Sunday, January 07, 2007

Email: Dawn of the New Year [CM]

We can't avoid every potential mistake because we are humans and flawed (and/or inexperienced or immature or...). Yes, mistakes do engender sorrow -- but mistakes and sorrow are a part of life. What I tell friends is "Yes, we learn from mistakes -- but I'd like to learn not by making mistakes myself but by learning from others' mistakes as much as possible first." A corollary is that others may know or be honest with themselves less well than we know and are honest with ourselves -- so any relationship has its vulnerabilities. The best we can do is to try to better ourselves -- and associate ourselves with others who are doing the same.

Everyone suffers from some level of intellectual and emotional and spiritual disintegrity. The best we can do is to seek and cooperate with the Lord's healing in such things.

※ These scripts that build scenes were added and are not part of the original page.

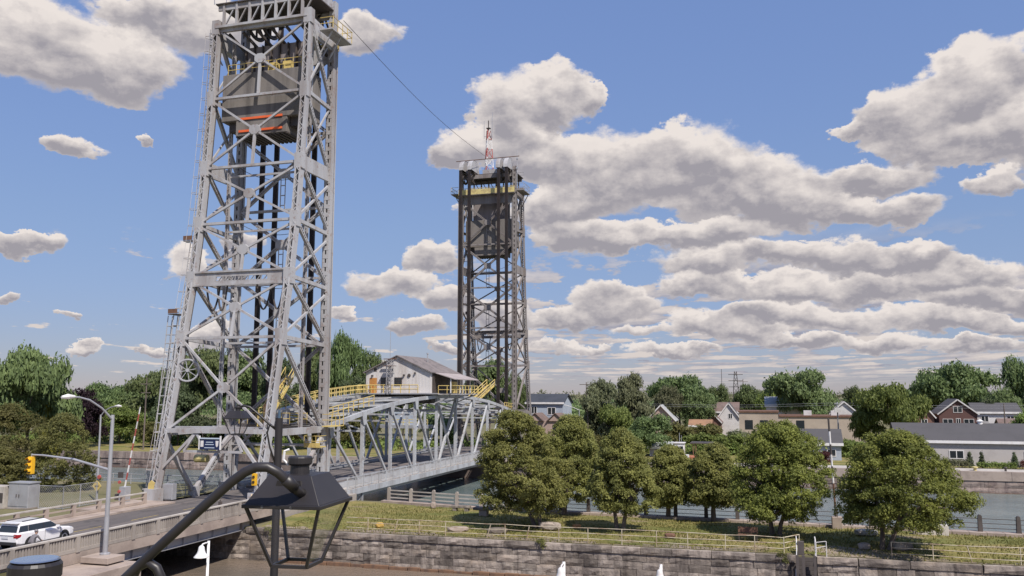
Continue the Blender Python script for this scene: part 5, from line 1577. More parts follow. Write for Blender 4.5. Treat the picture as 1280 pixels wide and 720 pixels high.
m = MB(); m.path([(0, .12, 1.33), (0, .15, 1.38), (0, .17, 1.44), (0, .18, 1.51), (0, .17, 1.57), (0, .15, 1.61)], [.05, .06, .085, .09, .08, .03], 10)
m.path([(0, .25, 1.48), (0, .285, 1.46), (0, .265, 1.44)], [.012, .018, .012], 5); m.box((.09, .16, 1.48), (.02, .04, .06)); m.box((-.09, .16, 1.48), (.02, .04, .06)); m.box((.035, .262, 1.505), (.03, .012, .014)); m.box((-.035, .262, 1.505), (.03, .012, .014)); m.box((0, .262, 1.41), (.05, .012, .012))
m.build('head', SKIN, pe, smooth=True)
m = MB(); m.lathe([(.105, 0), (.108, .05), (.085, .10), (.03, .125)], 12, (0, .155, 1.50)); m.build('helmet', mat('grey_helmet', (.20, .19, .20), .5), pe, smooth=True)
m = MB()
for sx in (-1, 1):
    m.path([(sx * .24, .31, 1.0), (sx * .245, .36, 1.0)], [.036, .03], 6)
    for k in range(4): m.path([(sx * (.21 + k * .02), .35, 1.015), (sx * (.21 + k * .02), .385, 1.0), (sx * (.21 + k * .02), .37, .965 + k * .002)], .009, 5)
    m.path([(sx * .21, .33, .99), (sx * .20, .36, .965), (sx * .205, .375, .95)], .01, 5)
m.build('hands', SKIN, pe)
m = MB()
for sx in (-1, 1):
    m.path([(sx * .1, -.17, .91), (sx * .11, .16 if sx < 0 else .06, .68 if sx < 0 else .55)], [.108, .078], 8); m.path([(sx * .11, .16 if sx < 0 else .06, .68 if sx < 0 else .55), (sx * .1, -.05 if sx < 0 else -.14, .28 if sx < 0 else .18)], [.078, .055], 8)
m.build('trousers', PANT, pe, smooth=True)

# ------------------------------------------------------------------ black gas lamps in the foreground
LAMP_RZ = R(5.6)


def frustum(a, b, z0, z1, t=None):
    m = MB(); P = []
    for s_, z in ((a, z0), (b, z1)): P += [(-s_, -s_, z), (s_, -s_, z), (s_, s_, z), (-s_, s_, z)]
    return m.add(P, [(0, 3, 2, 1), (4, 5, 6, 7), (0, 1, 5, 4), (1, 2, 6, 5), (2, 3, 7, 6), (3, 0, 4, 7)])


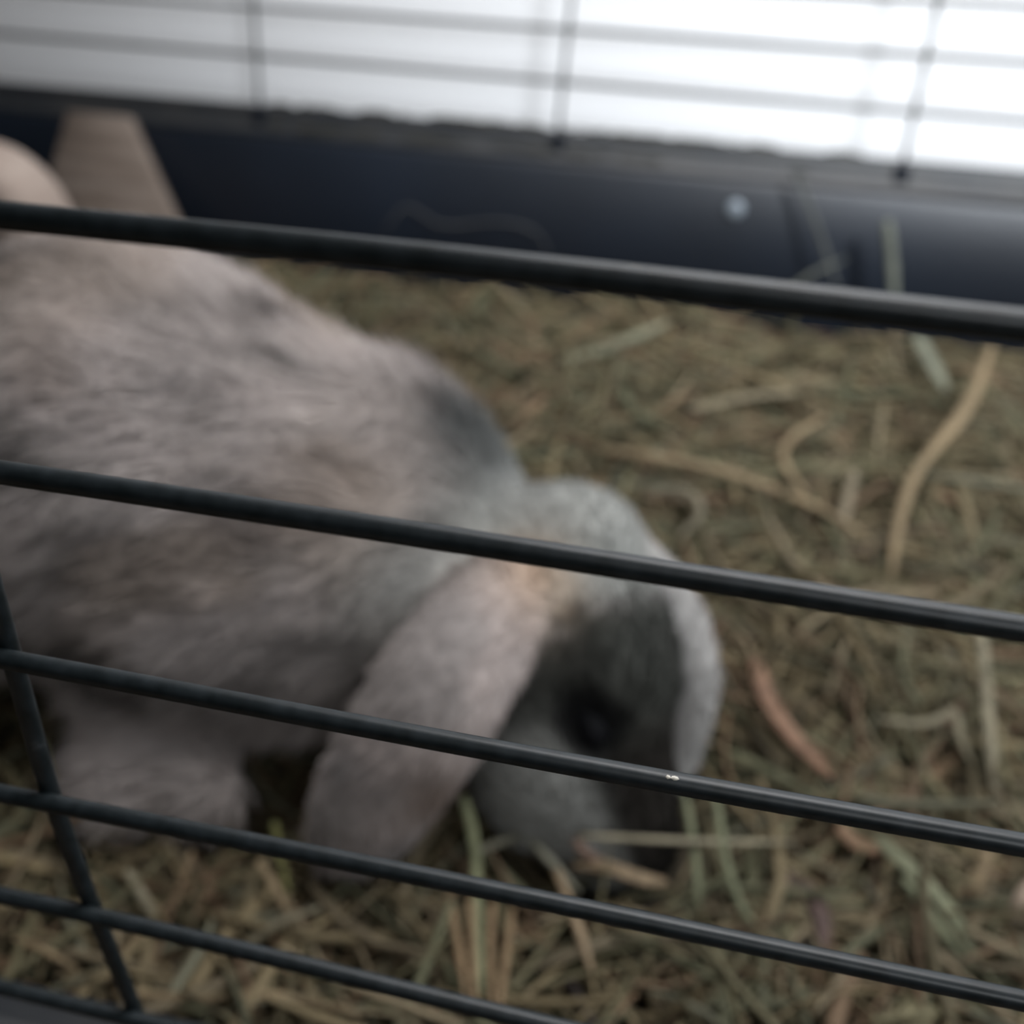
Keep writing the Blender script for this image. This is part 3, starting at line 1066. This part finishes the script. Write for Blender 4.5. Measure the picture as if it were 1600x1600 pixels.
for f in FF:
    bm.faces.new([vs[i] for i in f])
o = obj('board', bm, M['wood'])
keep(o, ramp_o)

# upright wooden hide with a rounded top and a dark round entrance, seen behind the rabbit's back
hide = thing('hide', 'pale beige round-topped wooden hide behind the rabbit back', 'hide', (-0.374, 0.46, 0.02))
hcx, hcz, hR, hole = -0.374, 0.106, 0.045, 0.0175
hx_, hz_ = -0.368, 0.094
outl, inn = [], []
for k in range(56):
    t = 2 * math.pi * k / 56
    dx, dz = math.cos(t), math.sin(t)
    # walk from the entrance centre out to the arch outline
    lo_, hi_ = 0.0, 0.2
    for _ in range(40):
        m_ = (lo_ + hi_) / 2
        X_, Z_ = hx_ + dx * m_, hz_ + dz * m_
        ins = (abs(X_ - hcx) < hR and 0.024 < Z_ <= hcz) or (Z_ > hcz and (X_ - hcx) ** 2 + (Z_ - hcz) ** 2 < hR * hR)
        lo_, hi_ = (m_, hi_) if ins else (lo_, m_)
    outl.append((hx_ + dx * lo_, hz_ + dz * lo_))
    inn.append((hx_ + dx * hole, hz_ + dz * hole))


def shrink(P, d_):
    return [(hx_ + (x - hx_) * (1 - d_ / math.hypot(x - hx_, z - hz_)), hz_ + (z - hz_) * (1 - d_ / math.hypot(x - hx_, z - hz_))) for x, z in P]


loops = [(shrink(inn, 0.001), 0.472), (shrink(inn, 0), 0.446), (shrink(inn, -0.003), 0.4405), (shrink(inn, -0.006), 0.440), (shrink(outl, 0.012), 0.440), (shrink(outl, 0.006), 0.4415),
         (shrink(outl, 0.002), 0.445), (outl, 0.451), (outl, 0.472), (shrink(outl, 0.003), 0.479), (shrink(outl, 0.010), 0.482)]
bm = bmesh.new()
rings = [[bm.verts.new((x, y_, z)) for x, z in P] for P, y_ in loops]
for a, b in zip(rings[:-1], rings[1:]):
    for k in range(56):
        bm.faces.new((a[k], a[(k + 1) % 56], b[(k + 1) % 56], b[k]))
bm.faces.new(rings[0])
bm.faces.new(rings[-1])
o = obj('block', bm, M['hide'])
keep(o, hide)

We are all in a way complicit in everything because we are a society. So we are all in a way responsible for helping and fixing everything -- to the degree that we can. The buck stops when another person says "I choose not to change for the better."

Everyone wants to be married. The discerning line is between desperation and prudence. The first brooks no delay, the second allows for it. Prudence is the beginning of wisdom. Just being aware of the personal and societal need for sanity is probably what keeps most of us, and society, sane.